31. For the reasons stated above, we hold the respondent-N.S. Kanwar to be guilty of contempt of court on account of non-compliance of the direction given on 3.12.1992 in C.W.P. No. 1093 of 1990.
32. Having held the respondent guilty of contempt of Court, we may now examine the issue as to whether apology tendered by him should be accepted or not. In this regard, we may mention that although the respondent did not comply with the Court’s order for sufficiently long time, after receipt of the notice of contempt he passed order dated 31.7.1994 and at the same time tendered unqualified apology. Subsequently, he has passed two more orders dated 8.8.1994 (Annexures R/9) and R/10) giving benefits of regularisation of service to both the petitioners with effect from 1.10.1988. In addition to this, learned counsel for the respondent has made a statement that all consequential benefits will be paid to the petitioners within a period of one month.

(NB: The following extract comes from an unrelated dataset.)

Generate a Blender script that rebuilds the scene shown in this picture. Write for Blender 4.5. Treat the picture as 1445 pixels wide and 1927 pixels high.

This shows that at least after the receipt of notice of contempt, the respondent has taken steps for compliance of the Court’s order dated 3.12.1992. In view of these orders and the unqualified apology tendered by the respondent, we do not consider it proper to impose any substantive sentence on the respondent. In our opinion the ends of justice would be served by administration of a severe reprimand to the respondent.
33. In the result, the respondent is held guilty of contempt of court but is let off with a severe warning. Taking note of the fact that the petitioners have been forced to file a second petition in the High Court on account of omission of the respondent to comply with the court’s order, we direct that the respondent shall pay costs of Rs.1000/- to each of the petitioners.